2. What do you mean you were caught unhedged? You mean you don’t have puts or short positions? Because your heavy allocation to PM seems to be a hedge.
3. You have high net worth already, why not go with a more conservative asset allocation rather than shooting for high outperformance with concentrated (risky?) positions?
Thanks!
March 28th, 2007 at 8:52 pm
I’m a college student who just started getting “serious” about investing over the last year and have been trying to find strategies and methods that can work in this current stock market. Getting started last year was really great in that almost any strategy yielded some pretty comfortable returns.

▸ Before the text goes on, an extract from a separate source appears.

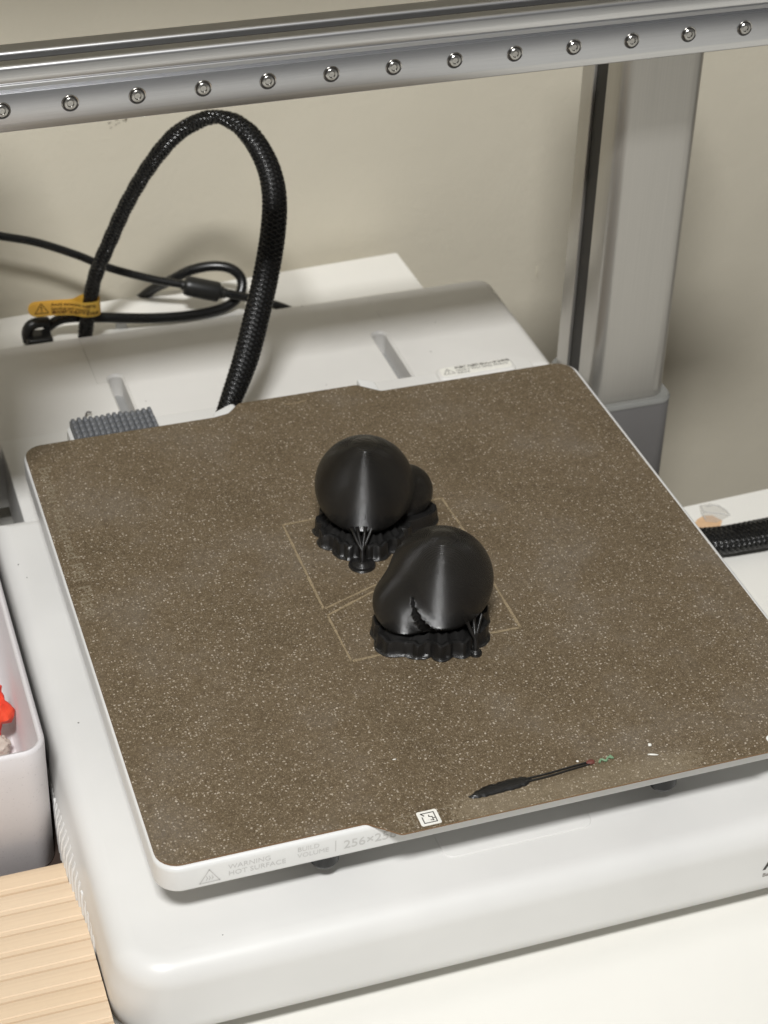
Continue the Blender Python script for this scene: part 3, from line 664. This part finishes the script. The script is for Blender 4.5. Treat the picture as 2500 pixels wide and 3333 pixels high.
# purge line
pl = empty('purge_line', (5, -127, 0), 'thick black smear of purged filament thinning into two strands, red and green tip', 'filament')
bm = B(); cs = [(-18.4, -128.6, .2), (-16, -128.6, 1.1), (-12, -127.9, 1.9), (-7, -127.4, 2.1), (-1, -127.1, 2.2), (3, -126.9, 1.9), (5, -127, 1.0), (6.2, -127, .5)]
n = 8
P = catmull([(a, b, c) for a, b, c in cs], 5); rings = []
for i, q in enumerate(P):
    jw = q.z*1.2*(1+.4*noise.noise(Vector((q.x*.9, 3, 1)))); jc = .5*noise.noise(Vector((q.x*.5, 8, 1)))
    rings.append([(q.x, q.y+jc+jw*cos(pi*k/n), .02+min(.9, jw*.6)*sin(pi*k/n)*(1+.3*noise.noise(Vector((q.x, k, 2))))) for k in range(n+1)])
loft(bm, rings, (False, False), False); bmesh.ops.recalc_face_normals(bm, faces=bm.faces); obj('smear', bm, M['support'], pl, smooth=60)
for dy, e in ((.75, 28.4), (-.65, 29.5)):
    bm = B(); tube(bm, catmull([(4, -127+dy, .35), (12, -126.8+dy, .35), (20, -126.1+dy*.9, .35), (e, -125.4+dy*.7, .35)], 6), .38, 7); obj('strand', bm, M['support'], pl)
bm = B(); bmesh.ops.create_icosphere(bm, subdivisions=3, radius=1)
for v in bm.verts: v.co = Vector((29.6+v.co.x*1.7*(1+.4*noise.noise(v.co*1.7)), -125.2+v.co.y*1.1*(1+.4*noise.noise(v.co*2+Vector((4, 0, 0)))), .5+v.co.z*.6))
obj('red_blob', bm, M['red_bit'], pl)
bm = B(); tube(bm, catmull([(32.4, -126.4, .5), (33.6, -125.2, .7), (35, -126.3, .6), (36.4, -125, .8), (38, -125.6, .5), (37.4, -124.1, .5)], 6), .42, 7, step=.5); obj('green_tip', bm, M['green'], pl)

# ---------------------------------------------------------------- the two printed balls
def ball(C0, R, bump, ang0, label, scar=None, trees=(), seed=0):
    root = empty('printed_ball', (C0[0], C0[1], 0), label, 'printed ball', 'black printed balls on the build plate')
    Cc = Vector((C0[0], C0[1], R+3.9)); Bc = Vector(bump[:3]); BR = bump[3]
    bm = B(); bmesh.ops.create_uvsphere(bm, u_segments=220, v_segments=150, radius=1)
    kk = bump[4]; torn = set(); bm.verts.index_update()
    def sdf(p):
        a, b = (p-Cc).length-R, (p-Bc).length-BR; h = max(0, kk-abs(a-b))/kk
        return min(a, b)-h*h*kk*.25
    for v in bm.verts:
        u = v.co.normalized(); r = R+24
        for _ in range(60):
            q = sdf(Cc+u*r)
            if q < .002: break
            r -= max(q, .004)
        p = Cc+u*r
        # seam hole at the top
        if u.z > .975:
            a = math.atan2(u.y, u.x); e = (u.z-.975)/.025; r -= .15*max(0, noise.noise(Vector((u.x*14, u.y*14, seed))))+.0
            p = Cc+u*r
        if scar:
            # torn line where a support was pulled away
            for (a_, b_, wd, dp) in scar:
                a_, b_ = Vector(a_).normalized(), Vector(b_).normalized(); q = u-a_; ab = b_-a_; tt = max(0, min(1, q.dot(ab)/ab.length_squared)); dist = (u-(a_+ab*tt).normalized()).length*(p-Cc).length
                w_ = wd*(.35+1.1*tt)*(1+.6*noise.noise(p*.9)+.4*noise.noise(p*2.2))
                if dist < w_: p -= u*dp*(1-(dist/w_)**6); torn.add(v.index)
                elif dist < w_*1.5: p += u*.25*(1+noise.noise(p*1.5))*sin(pi*(dist-w_)/(w_*.5))
        v.co = p
    for f_ in bm.faces:
        if sum(v.index in torn for v in f_.verts) >= 2: f_.material_index = 1
    body = obj('ball_body', bm, [M['filament'], M['torn']], root, org=Cc, smooth=60)
    # scalloped support skirt under the body
    bm = B(); n = 180; rings = []
    def foot_r(th, off):
        u = Vector((cos(th), sin(th), 0)); d2 = Vector((Bc.x-Cc.x, Bc.y-Cc.y, 0)); t = u.dot(d2)
        r0 = 16.7; R2 = 9.8; disc = R2*R2-(d2.length_squared-t*t); rb = t+sqrt(disc) if disc > 0 and t > 0 else 0
        x = rb-r0; r = r0+(x+sqrt(x*x+9))/2
        sc_ = abs(sin(th*5.5+seed*1.3+.8*sin(th*2+seed)))**.7
        return r+2.9*sc_-.5+off
    prof_ = [(1.9, 0), (2.0, .3), (1.3, .7), (.9, 1.4), (.8, 3.0), (.7, 5.6), (.5, 6.6), (-.2, 7.1), (-1.0, 6.9), (-2.0, 6.2), (-4.2, 8.6), (-9, 7.0)]
    for off, zz in prof_:
        ring_ = []
        for i in range(n):
            th = 2*pi*i/n
            rip = (.45*(abs(((th*29+seed)/pi) % 2-1)*2-1)+1.0*noise.noise(Vector((cos(th)*7, sin(th)*9, seed)))) if .5 < zz < 8.5 else .1*sin(th*34)
            r = foot_r(th, off*(1.0)+rip*(1 if zz < 6.5 else .5)); hz = zz*(1+.15*noise.noise(Vector((cos(th)*5, sin(th)*5, seed+3)))+.06*sin(th*27+seed))
            ring_.append((Cc.x+r*cos(th), Cc.y+r*sin(th), hz+.02))
        rings.append(ring_)
    loft(bm, rings, (False, True)); bm.faces.ensure_lookup_table()
    for f_ in bm.faces[6*n:]: f_.material_index = 1
    bmesh.ops.recalc_face_normals(bm, faces=bm.faces)
    obj('support_skirt', bm, [M['support'], M['torn']], root, smooth=24)
    for (bx_, by_, tips, br) in trees:
        bm = B(); cyl(bm, (bx_, by_), br, 0.02, .9, 24, br*.94); cyl(bm, (bx_, by_), br*.75, .88, 2.2, 20, br*.4)
        k = Vector((bx_+ (Cc.x-bx_)*.02, by_+(Cc.y-by_)*.03, 7.0))
        tube(bm, catmull([(bx_, by_, 1.5), (bx_*.97+k.x*.03, by_*.97+k.y*.03, 3.4), k], 5), lambda s: 1.15-.25*s, 10, step=.5)
        for tp_ in tips:
            tpv = Vector(tp_); mid = k.lerp(tpv, .5)+Vector((0, 0, -.5))
            tube(bm, catmull([k, mid, tpv], 6), lambda s: .85-.25*s+.35*max(0, s-.8)*5, 9, step=.5)
        obj('tree_support', bm, M['support'], root, smooth=60)
    return root
R1 = 20.2
c1 = Vector((-5.5, 29.9, 24.1)); c2 = Vector((3.2, -37.5, 24.1))
ball((-5.5, 29.9), R1, (14.2, 33.6, 14.5, 11, 3.5), 0, 'rear black printed ball, small bump on its right, branching support at its front', None,
     [(-12.9, 8.6, [(-16.3, 12.8, 16.6), (-14.2, 12.0, 16.8), (-10.8, 11.8, 16.8), (-7.8, 12.9, 14.4)], 5.6)], 1)
ball((3.2, -37.5), R1, (-11.2, -39.5, 17.6, 12.9, 3.8), pi, 'front black printed ball, torn scar down its front left and a swelling at its left', 
     [((-15.6, -12.3, 3.4), (-8.6, -14.2, -12.4), 1.25, .8)],
     [(11.5, -56.5, [(8.0, -54.2, 15.0), (11.4, -52.6, 14.9), (15.6, -50.2, 13.6)], 2.6)], 4)

# ---------------------------------------------------------------- bin with red offcuts, bottom left
bn = empty('storage_bin', (-190, 30, -74), 'pale grey speckled plastic bin at the left edge, red printed scraps inside', 'bin')
bm = B(); o_ = (-255, -152.3, -51, 215); 
rings = [rring(*o_, 9, -71.45, 8, 1.5), rring(*o_, 9, -70.5, 8, 0.8), rring(*o_, 9, -20, 8, .2), rring(*o_, 9, -11.5, 8, 0), rring(*o_, 9, -10.4, 8, .5), rring(*o_, 9, -10, 8, 1.3), rring(*o_, 9, -10.4, 8, 2.2), rring(*o_, 9, -11.4, 8, 2.6), rring(*o_, 9, -67, 8, 3.6), rring(*o_, 9, -69, 8, 5.5)]
loft(bm, rings, (True, True)); bmesh.ops.recalc_face_normals(bm, faces=bm.faces); obj('bin_shell', bm, M['bin'], bn, smooth=45)
def lump(name, c, s, mat, label, cat='printed scrap', amp=.45, fr=.16, seed=0):
    bm = B(); bmesh.ops.create_icosphere(bm, subdivisions=4, radius=1)
    for v in bm.verts:
        k = 1+amp*noise.noise(v.co*1.6+Vector((seed, 0, 0)))+amp*.5*noise.noise(v.co*4+Vector((0, seed, 0)))+.12*noise.noise(v.co*11)
        v.co = Vector((c[0]+v.co.x*s[0]*k, c[1]+v.co.y*s[1]*k, c[2]+v.co.z*s[2]*k))
    return tag(obj(name, bm, mat, smooth=50), label, cat)
lump('printed_scrap', (-170, 22, -50), (10.5, 12, 14), M['red'], 'large crumpled red printed piece in the grey bin', seed=2)
lump('printed_scrap', (-167.5, 12.5, -62), (7.5, 4.2, 6), M['grey_bit'], 'greyish beige piece under the large red one in the bin', amp=.25, seed=5)
lump('printed_scrap', (-170.5, -3, -62), (7.5, 7, 8), M['red'], 'smaller rounded red printed piece in the bin, nearer the front', seed=9)
bm = B(); tube(bm, catmull([(-163, -12, -68), (-161, -10, -67), (-158.6, -9.5, -66)], 4), .9, 8, step=.6); tag(obj('printed_scrap', bm, M['red']), 'short thin red sliver on the bin floor at its front right corner', 'printed scrap')

# ---------------------------------------------------------------- pale wooden slatted tray
bm = B(); rbox(bm, -330, -148.3, -258, 222, -74, -71.5, 2, .5); tag(obj('gap_shade_sheet', bm, flat('gap_shade_brown', lin((58, 44, 36)), .8)), 'thin dark brown sheet added under the grey bin, standing in for shade in the gap beside the printer', 'mat')  # added sheet; its dark colour stands in for shade in the gap
tr = empty('wooden_tray', (-230, -130, -74), 'pale wooden slatted tray in front of the grey bin, beside the printer', 'tray')
bm = B(); box(bm, -330, -153, -258, -61.5, -71.4, -60.4, .4); obj('tray_backing', bm, M['wood_gap'], tr)
edges = [-52.6, -64.1, -73.9, -83.9, -93.6, -103.6, -113.6, -122.8, -132.6, -142.6, -152.4, -162.3, -172.2, -182.0, -192, -202, -212, -222, -232, -242]
for i, (a, b) in enumerate(zip(edges, edges[1:])):
    a -= 8.6; b -= 8.6
    bm = B(); L = a-b; x0, x1 = -330-random.uniform(0, .4), -148.2-bulge(-148, max(-130, b))-random.uniform(0, .25); top = -57+random.uniform(-.12, .12)
    # cross section: soft crown, shallow second groove near the front edge
    rb = 2.6 if i == 0 else .35
    pf = [(a-.08, -60.5), (a-.08, top-rb), (a-.12-rb*.3, top-rb*.3), (a-.12-rb, top)] + [(a-L*.4, top+.05), (b+2.9, top-.0), (b+2.5, top-.4), (b+2.1, top-.1), (b+.55, top-.06), (b+.25, top-.9), (b+.2, -60.5)]
    loft(bm, [[(x0, y, z_) for y, z_ in pf], [(x1, y, z_) for y, z_ in pf]]); bmesh.ops.recalc_face_normals(bm, faces=bm.faces)
    obj('slat', bm, M['wood'], tr, smooth=30)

I actually did beat the three major market indices by quite a bit one of my portfolios and just about tracked the S&P with another portfolio (to a comfortable 15.5% return over a year). Unfortunately, in this current market, I’ve been caught trading a lot more than I would like trying to properly time the market. I guess I’ve learned my lesson. Maybe I’m a dumb trader, but I just can’t help but think that there must be some combination of shorting and holding that would allow you to play the current market. Or, maybe it’s just best to drop out and wait for a confirmed trend. Parts of me wish I did. The last month wiped out much of my gains in one portfolio and have left me treading water in the other.
April 1st, 2007 at 8:46 am
Dan,
I doubt that you can find a golden trading recipe anywhere. If there is such thing, it will change with time for sure. And only a small percentage of people will figure it out only at certain time period.